Abstract Typographic characters implicitly incorporate structure elements such as stems, bars, round parts, arches and serifs, which are repeated throughout the characters of a font. Although this structure information is important when typographers design typefaces, it is however not explicitly described in today's outline font technology. As a consequence, coherently varying the style of an outline font has to be done by modifying contours of all characters in the font. We propose in this thesis a new highly flexible font description method, which explicitly describes characters as structure elements, i.e. as assemblies of parametrisable shape components. Structure elements are either predefined parametrisable components such as stems or bars of parametrisable width, or can be described by assemblies of parametrisable shape components such as sweeps and half-loops. Terminal elements are either predefined parametrisable serif shape components or are described by components such as sweeps and ellipse-like round parts and by boundary correcting paths. The component based character synthesis method is illustrated by the reconstruction of the basic characters of a few traditional text typefaces. Using this method, we have developed a prototype of our component based parametrisable font synthesis system. Fonts are characterized by the font independent structure of individual characters, by typeface category information (serif types, junction types, squareness and obliqueness of round parts), by font-dependent global parameters and by further font-dependent parameters, referring either to a group of characters or to a single character. By varying global parameters, derived fonts can be created which vary in width, weight, contrast and shape. Such derived fonts are useful for producing highquality condensed text, for varying the character weight and for optical scaling.

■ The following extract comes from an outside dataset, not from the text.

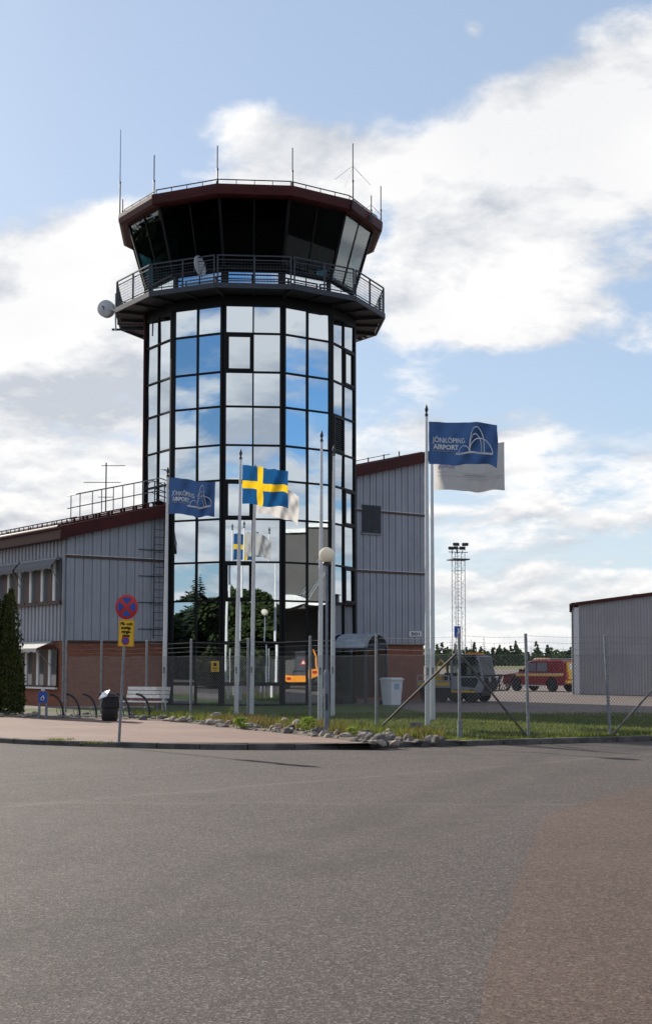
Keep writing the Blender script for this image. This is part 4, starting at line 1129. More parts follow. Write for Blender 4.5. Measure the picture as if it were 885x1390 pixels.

Varying the typeface category information as well enables exploring parts of the traditional Latin character design space. We show the high quality of our synthesized fonts by synthesizing characters of some existing typefaces (Times, Helvetica and Bodoni). To demonstrate the application potential of this method, we have successfully accomplished typographical experiments, which are beyond the capability of traditional outline font technology, such as variation of weight, condensation, height proportion, contrast and oblique stress, and optical scaling for printing at different physical sizes.